Dead State Interview

Nightmare Mode offers an interview with DoubleBear’s Brian Mitsoda on the upcoming indie RPG Dead State, with both general questions and pretty interesting specific questions.

Many games that involve the horror genre use sound and visuals to channel the emotions they wish to instill in the player. What considerations did you make on the audio and the visuals to create that special zombie survival atmosphere?

Well, our sound and music aren’t quite finished yet, but the goals have been there for a long time. We have a noise mechanic, so actions in the world need to make appropriate levels of noise and zombies and other NPCs will have basic sounds such as screams, groans, etc. We will have atmospheric music used to elevate the tension in important dialogues or beats for combat or zombie appearances. Sound is a big part of horror, so when a zombie appears, we’re going to make sure you get startled with well-timed audio. Unfortunately, due to the amount of dialogue in the game and the game’s budget, there’s no way we could afford full VO but we will have original music and lots of vicious sounds to make combat that much more brutal. Just watching a zombie eat someone in the game is pretty graphic right now, but we’ll keep tweaking the tearing noises until you’re truly repulsed.
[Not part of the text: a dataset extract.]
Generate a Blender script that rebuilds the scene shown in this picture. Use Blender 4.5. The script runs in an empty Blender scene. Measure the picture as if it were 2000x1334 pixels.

You’ve previously stated that Dead State was inspired by your own experiences during Hurricane Andrew, but had you been considering a similar concept for a game before that experience? Or did it not occur to you until after that experience? And just how did zombies become involved in that?
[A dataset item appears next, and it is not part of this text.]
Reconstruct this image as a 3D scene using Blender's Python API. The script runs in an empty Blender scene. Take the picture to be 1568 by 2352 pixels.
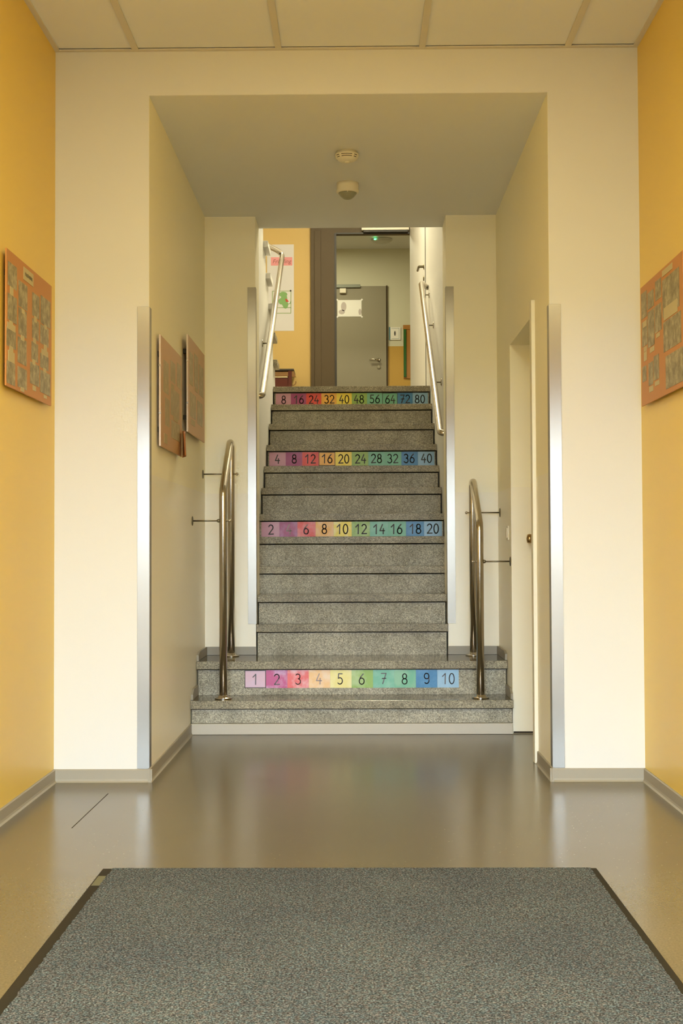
import bpy, bmesh, math, random
from mathutils import Vector, Matrix
random.seed(7)
S = bpy.context.scene
COL = S.collection
PI = math.pi

# ------------------------------------------------------------------ camera
def setup_camera():
    f, pitch, roll, yaw = 2885.7, .0285, -.0041, -.0114      # focal length in pixels of the 1568x2352 frame
    F = Vector((math.sin(yaw)*math.cos(pitch), math.cos(yaw)*math.cos(pitch), math.sin(pitch)))
    R0 = Vector((math.cos(yaw), -math.sin(yaw), 0)); U0 = R0.cross(F)
    c, s = math.cos(roll), math.sin(roll)
    R = c*R0 + s*U0; U = -s*R0 + c*U0
    m = Matrix((R, U, -F)).transposed().to_4x4()
    m.translation = Vector((.0296, -5.4934, 1.0158))
    cam = bpy.data.cameras.new('camera'); o = bpy.data.objects.new('camera', cam); COL.objects.link(o)
    o.matrix_world = m
    cam.sensor_fit = 'VERTICAL'; cam.sensor_height = 36; cam.sensor_width = 24
    cam.lens = f/2352*36; cam.clip_start = .05; cam.clip_end = 200
    S.camera = o
setup_camera()

# ------------------------------------------------------------------ light and exposure
S.view_settings.view_transform = 'Standard'; S.view_settings.look = 'None'
S.view_settings.gamma = 1; S.view_settings.use_curve_mapping = False
S.view_settings.exposure = 0.36
SKY, GROUND = 18.5, 2.0
w = bpy.data.worlds.new('world'); S.world = w; w.use_nodes = True
nt = w.node_tree; nt.nodes.clear()
wo = nt.nodes.new('ShaderNodeOutputWorld'); bg = nt.nodes.new('ShaderNodeBackground')
tc = nt.nodes.new('ShaderNodeTexCoord'); sp = nt.nodes.new('ShaderNodeSeparateXYZ'); rp = nt.nodes.new('ShaderNodeValToRGB')
mr = nt.nodes.new('ShaderNodeMapRange'); mr.inputs['From Min'].default_value = -1; mr.inputs['From Max'].default_value = 1
nt.links.new(tc.outputs['Generated'], sp.inputs[0]); nt.links.new(sp.outputs['Z'], mr.inputs['Value'])
nt.links.new(mr.outputs[0], rp.inputs[0])
e = rp.color_ramp.elements
k = GROUND/SKY
e[0].position = 0; e[0].color = (k, k*.98, k*.84, 1)
e[1].position = 1; e[1].color = (.72, .9, 1.08, 1)
a = rp.color_ramp.elements.new(.497); a.color = (k, k*.98, k*.84, 1)
b = rp.color_ramp.elements.new(.506); b.color = (.74, .92, 1.14, 1)
nt.links.new(rp.outputs[0], bg.inputs['Color']); bg.inputs['Strength'].default_value = SKY
nt.links.new(bg.outputs[0], wo.inputs[0])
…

Hurricane Andrew hit in 1992, so for me at that time, the idea of making videogames for a living was a foreign concept. Still, it’s one of those events you carry with you for the rest of your life and that experience bleeds into the design of a game based on crisis and societal breakdown. The zombies in Dead State are a force of nature they happened, modern convenience and social support is gone, and the world has coped with the disaster poorly. After the hurricane, Miami was unrecognizable and was in bad shape for weeks and even months after it hit. Roads were blocked, power was out everywhere, food was not being restocked immediately, whole neighborhoods were displaced, and there was widespread looting.
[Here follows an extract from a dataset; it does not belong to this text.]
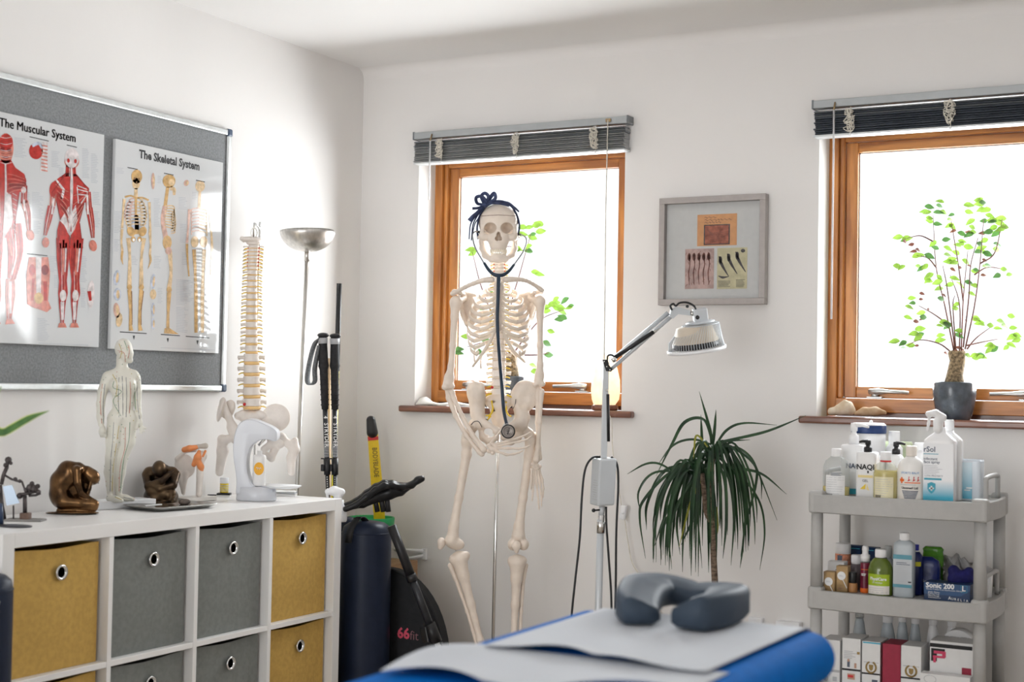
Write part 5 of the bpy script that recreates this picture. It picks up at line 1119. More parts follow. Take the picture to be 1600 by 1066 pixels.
# legs
sd = SD().ell((742, -663, 12), (9.5, 9.5, 9.5), 2).chain([P3(741, 664, 11), P3(733, 678, 6), P3(730, 690, 2)], [7, 7.5, 8.5], 4).ell((728, -683, -4), (7, 9, 8), 4).chain([P3(730, 692, 0), P3(729, 710, 2), P3(717, 778, 8), P3(709, 822, 10), P3(707, 842, 8)], [8.6, 7.4, 6.0, 7.4, 10], 5).ell((712, -850, 6), (14, 9.5, 11), 4, rz=-.15).ell((704, -846, 10), (9, 9, 10), 4); bone('femur', sd, 1.1)
bone('patella', SD().ell((690, -848, 12), (6.5, 8, 7), 3, rz=.1).ell((688, -855, 12), (4, 4.5, 5), 3), .9)
sd = SD().ell((813, -664, 12), (9.5, 9.5, 9.5), 2).chain([P3(814, 666, 11), P3(826, 678, 4), P3(830, 690, 0)], [7, 7.5, 8], 4).ell((834, -684, -4), (7.5, 9, 8), 4).chain([P3(829, 692, 0), P3(827, 712, 0), P3(817, 778, 4), P3(811, 822, 6), P3(810, 838, 6)], [8.6, 7.6, 6.2, 7.6, 11], 5).ell((801.5, -851, 4), (8.5, 9.5, 12), 4).ell((818, -851, 4), (8.5, 9.5, 12), 4); bone('femur', sd, 1.1)
bone('patella', SD().ell((807, -853, 17), (7.5, 7.8, 5), 3).ell((807, -861, 16), (3.5, 4.5, 3.5), 3), .9)
sd = SD().chain([P3(708, 874, 6), P3(717, 870, 4), P3(728, 868, 4)], [6.5, 7.5, 6.5], 3).chain([P3(718, 876, 6), P3(724, 900, 6), P3(736, 945, 6), P3(750, 1000, 6), P3(758, 1035, 6), P3(761, 1046, 6)], [13, 8.5, 6, 5, 6, 8], 6); bone('tibia', sd, 1.1)
sd = SD().chain([P3(704, 884, -2), P3(711, 902, 0), P3(730, 955, 2), P3(746, 1010, 4), P3(752, 1044, 4)], [4.6, 3.2, 2.8, 3.2, 5], 3); bone('fibula', sd, 1.0)
sd = SD().chain([P3(800, 876, 4), P3(808, 875, 4), P3(816, 876, 4)], [7, 8, 7], 3).chain([P3(808, 882, 6), P3(807, 905, 6), P3(805, 945, 6), P3(803, 1000, 6), P3(802, 1035, 6), P3(802, 1044, 6)], [12.5, 8, 5.8, 5, 6, 8], 6); bone('tibia', sd, 1.1)
sd = SD().chain([P3(821, 884, -4), P3(818, 902, -2), P3(814, 955, 0), P3(812, 1010, 2), P3(812, 1044, 2)], [4.6, 3.2, 2.8, 3.2, 5], 3); bone('fibula', sd, 1.0)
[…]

The difference between the world of Dead State and a natural disaster is that the National Guard isn’t coming to help secure the city, no one’s clearing roads and fixing downed power lines, and the zombies aren’t going away. They’re everywhere it’s a hurricane that sweeps over the entire planet and everyone is too busy trying to deal with it in their backyard to worry about it anywhere else. When you have no idea when or if help is coming what do you do to survive?